Reflections On Today’s Gospel Reading

Fourth Sunday in Ordinary Time

At the height of the Soviet Union, a visitor there noticed that the only people in church were little old ladies, and he concluded that the church would eventually die out there and Christianity would cease to exist as a presence. However, that hasn’t happened. It is often those who are considered by many to be foolish, weak and contemptible, in the language of today’s first reading, who keep the flame of faith burning, sometimes in the most hostile of environments. Those far from the seat of power and influence are often the ones chosen by the Lord to bear quiet witness to him in difficult times. The first reading speaks of ‘those who are left’, a small number, a ‘humble and lowly people’, who ‘will seek refuge in the name of the Lord’. It only takes a handful of faithful people, no matter how weak and unpromising they may seem to others, to create an opening for the coming of God’s kingdom into our world. In the language of one of Jesus’ parables, a little yeast can help to form a very large amount of dough to make bread to feed a multitude.

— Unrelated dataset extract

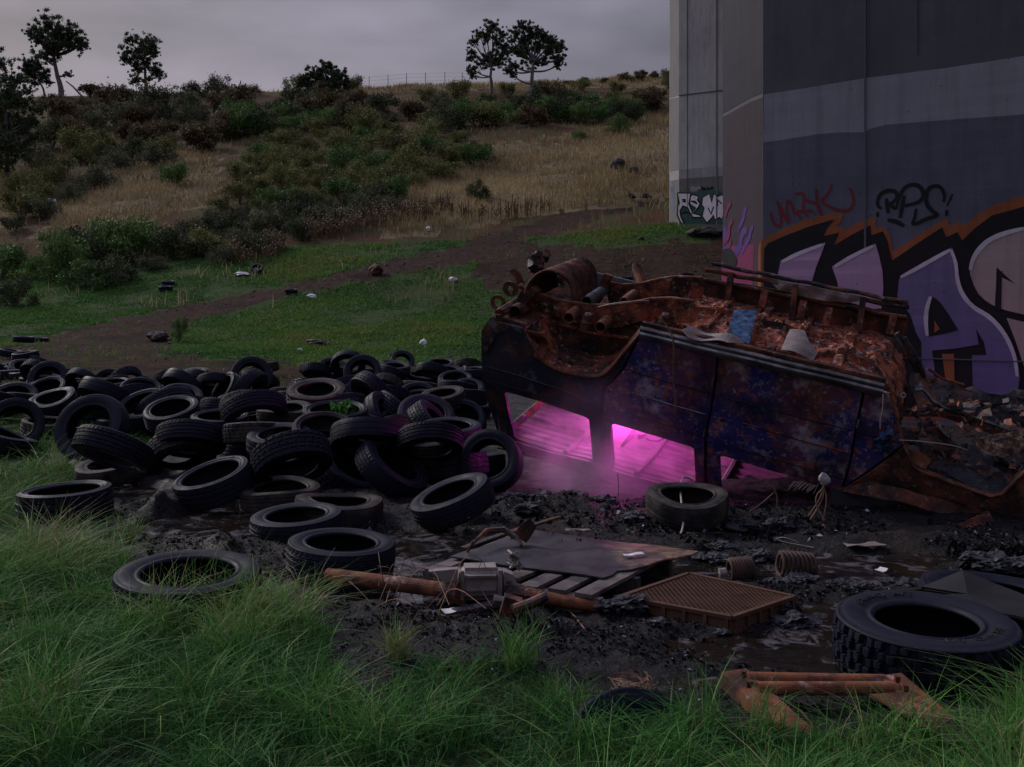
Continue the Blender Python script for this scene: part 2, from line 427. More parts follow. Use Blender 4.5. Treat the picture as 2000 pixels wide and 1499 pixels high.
# ------------------------------------------------------------------ terrain
TY = np.array([20, 33, 42, 50, 60, 75, 95, 120, 140.0])
TU = np.array([-400, 0, 500, 1000, 1350, 2200.0])
TS = np.array([[756, 673, 628, 572, 500, 412, 322, 246, 186],
               [756, 673, 622, 560, 486, 400, 316, 244, 186],
               [756, 682, 606, 536, 462, 376, 292, 220, 170],
               [756, 690, 592, 500, 432, 350, 276, 202, 162],
               [756, 690, 570, 474, 412, 326, 250, 184, 140],
               [756, 680, 560, 470, 400, 310, 230, 164, 120.0]])
YS = np.arange(0, 420.5, 1.0)
_tab = []
for row in TS:
    zc = H0 - (row - HY) / F * TY
    z = np.interp(YS, np.concatenate([[0, 18], TY, [400]]), np.concatenate([[0, 0], zc, [zc[-1] - 6]]))
    k = np.exp(-0.5 * (np.arange(-9, 10) / 2.6) ** 2); k /= k.sum()
    zs = np.convolve(np.pad(z, 9, mode='edge'), k, 'valid')
    zs[YS < 14] = 0
    _tab.append(zs)
_tab = np.array(_tab)
def terrain0(X, Y):
    X = np.asarray(X, float); Y = np.asarray(Y, float)
    u = np.clip(X / np.maximum(Y, 4.0) * F + CX, TU[0], TU[-1] - 1e-3)
    yy = np.clip(Y, 0, 419.0)
    iu = np.clip(np.searchsorted(TU, u, side='right') - 1, 0, len(TU) - 2); fu = (u - TU[iu]) / (TU[iu + 1] - TU[iu])
    iy = np.floor(yy).astype(int); fy = yy - iy
    a = _tab[iu, iy] * (1 - fy) + _tab[iu, iy + 1] * fy
    b = _tab[iu + 1, iy] * (1 - fy) + _tab[iu + 1, iy + 1] * fy
    return a + (b - a) * fu

def wpoly(pts, z=0.0):        # outline seen in the photograph -> outline on the flat ground
    return [tuple(G(x, y, z).xy) for x, y in pts]
POOLS = [  # ground-plane dips that hold water: centre, radii, angle, depth
    (G(395, 1020).xy, .66, .34, .9, .12), (G(520, 1030).xy, .40, .40, 0, .11), (G(795, 1080).xy, .40, .55, .2, .13), (G(800, 1168).xy, .36, .12, 0, .12),
    (G(1690, 1118).xy, 1.25, .42, -.1, .07), (G(1560, 1270).xy, .55, .26, 0, .07), (G(1690, 1230).xy, .35, .4, 0, .08), (G(1660, 1320).xy, .22, .12, 0, .08),
    (G(855, 1205).xy, .12, .08, 0, .07), (G(210, 965).xy, .42, .40, .4, .08), (G(650, 1115).xy, .5, .2, 0, .06), (G(1340, 1130).xy, .25, .25, 0, .06)]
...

Saint Paul came to recognize that the Lord’s power is often made perfect in weakness. The Lord often works most powerfully through those whom the world considers weak and insignificant. The Lord’s way of working can be very different to the way we tend to work. As the Lord says, speaking through the prophet Isaiah, ‘For my thoughts are not your thoughts, nor are your ways my ways’. That could certainly be said of the beatitudes in today’s gospel reading. Here we have the thoughts and the ways of Jesus. In many respects, they are at odds with the thoughts and ways of the world in which we live.

In the beatitudes we find what Saint Paul calls ‘the mind of Christ’. The Lord is putting before us the values, attitudes and behaviours that are central to his own life. He is giving us a kind of self-portrait. He is the one who lives the beatitudes to the full. He was poor in spirit in that he trusted fully in God. He gave himself over to God because he knew that only God could keep him faithful to his mission. His final prayer from the cross, in Luke’s gospel, gave expression to this trusting attitude, ‘Father, into your hands, I commend my spirit’. He was gentle. He once spoke of himself as gentle and humble in heart. His gentleness was a sign of a deep inner strength which was the fruit of his trusting relationship with God. He knew that God was at work in the lives of everyone and, so, he didn’t need to impose himself on others or try to control them. He mourned in that he was deeply touched by the suffering of others, and was greatly saddened when people took a path that was not in keeping with their dignity as God’s beloved sons and daughters.

The other side of that sadness was his great hunger and thirst for what is right, for that fullness of life that God wants for all of humanity. He was passionately committed to the present and ultimate well-being of all. This showed itself in the ways that he was merciful. When the broken in body, mind and spirit approached him, they often cried out, ‘Have mercy on us’, and he always responded to their cry. He brought God’s forgiveness to those who thought of themselves as sinners. He worked to bring the kingdom of God, to earth by revealing God’s merciful and compassionate love for all. In the doing of this work, he showed himself to be pure in heart. His heart was always given over to what God wanted for our world. There was nothing self-serving about his giving; his focus was always on God and on those God loved. His work entailed bringing God’s peace to others, the gift of ‘shalom’ in the language of Jesus. This entailed gathering people into a new, reconciled, community where everyone was treated with equal dignity and all were recognized as sons and daughters of God. He was prepared to be persecuted in the pursuit of this great work of God. Indeed, he was crucified because of his faithfulness to the work, the mission, that God gave him.

If Jesus is giving us an insight into his own mind and heart in the beatitudes, he is also calling on us to insert ourselves into the beatitudes, to take on his mind, his values and attitudes. As Saint Paul says to the church of Philippi, ‘Let the same mind be in you that was in Christ Jesus’. In the beatitudes, Jesus is portraying a way of life that will open us up to God’s blessing, both in the here and now and beyond this earthly life. Jesus is not describing different kinds of people in the beatitudes but one whole way of life seen from different perspectives. We will be prompted to live in this way if we allow ourselves to be grasped by God’s love that is poured into our hearts through the Holy Spirit, the Spirit of the risen Lord. Living the beatitudes is never an purely individual pursuit. It is a journey we travel together, supported by the Spirit at work in each other’s lives.